Last night at Pizza Express Live: Spandau Ballet’s percussionist Steve Norman alongside his partner Sabrina Winter and son Jaco Norman on bass. (Photo: Shapersofthe80s)

LAST NIGHT STEVE NORMAN’S POP-UP UK TOUR played its third set at a packed Pizza Express in Holborn. Spandau Ballet’s percussionist and joker Steve is pictured here alongside his girlfriend, manager and vocalist Sabrina Winter, and actor son Jaco Norman on bass, while his mum Sheila, daughter Lara and relations cheered from their corner. We enjoyed a generous 2hour-37minute show including a frank yet good-humoured Q&A (the first single he bought was Double Barrel by Dave and Ansil Collins, OK?), with only one twitchy moment which his old mucker on bongos Joe Becket reckoned was a “domestic” at the couple’s mics.

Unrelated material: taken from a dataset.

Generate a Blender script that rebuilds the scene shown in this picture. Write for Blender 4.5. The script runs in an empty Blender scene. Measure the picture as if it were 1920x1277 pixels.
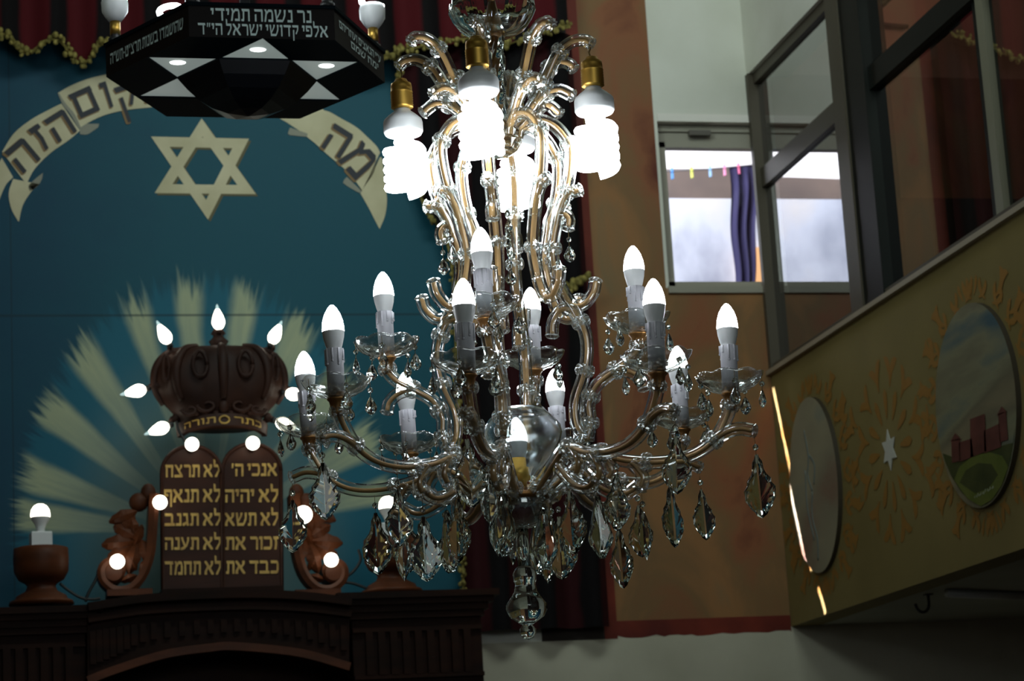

Steve met Joe at his best mate Deuce Barter’s Sunday clubnight called Passion at La Valbonne in Maidenhead in 1988 not long before the final tour which signalled the Spandau Ballet split. Steve joined Joe on percussion with him one night, and the same night Steve asked Joe if he would like to join Spandau’s tour on percussion. And so he did. They have been firm friends ever since and once more last night they indulged in a battle of the bongos reminiscent of Deuce’s club during a choppy version of Chant No 1. Jaco closed in to complete a trio for a thrilling percussive climax.

➢ Read Jeff Prestridge’s review of an emotional evening
and Steve’s “saxophonic genius”

Guitarist Paul Cuddeford also plays in Holy Holy and Steve Harley’s band and has worked as producer with Steve on various projects. Last night he pumped guts into a range of soulish covers from Al Green’s Let’s Stay Together and Nick Cave’s Where The Wild Roses Grow to All the Young Dudes, The Passenger, Absolute Beginners and Come Together. He totally walloped astonishing new life into the Spandau hit True, as did Steve who excelled with his trademark dirty tenor sax.

Steve introduced three new songs during the set: L’Apprendista Di Nettuno, written for a swimming event and proving a soaring sensation on soprano sax; I Get Up I Get Down; and the evening closed with a snappy new potential hit titled If Looks Could Kill where he alternates vocals with that sax – well out on its own stylistically!

As for the big news, we’re waiting, tick-tock. . . Noos-flash at 2pm: Spandau are writing the next line. They say put the date 6.6.2018 in our diaries!!! F-A-B!!!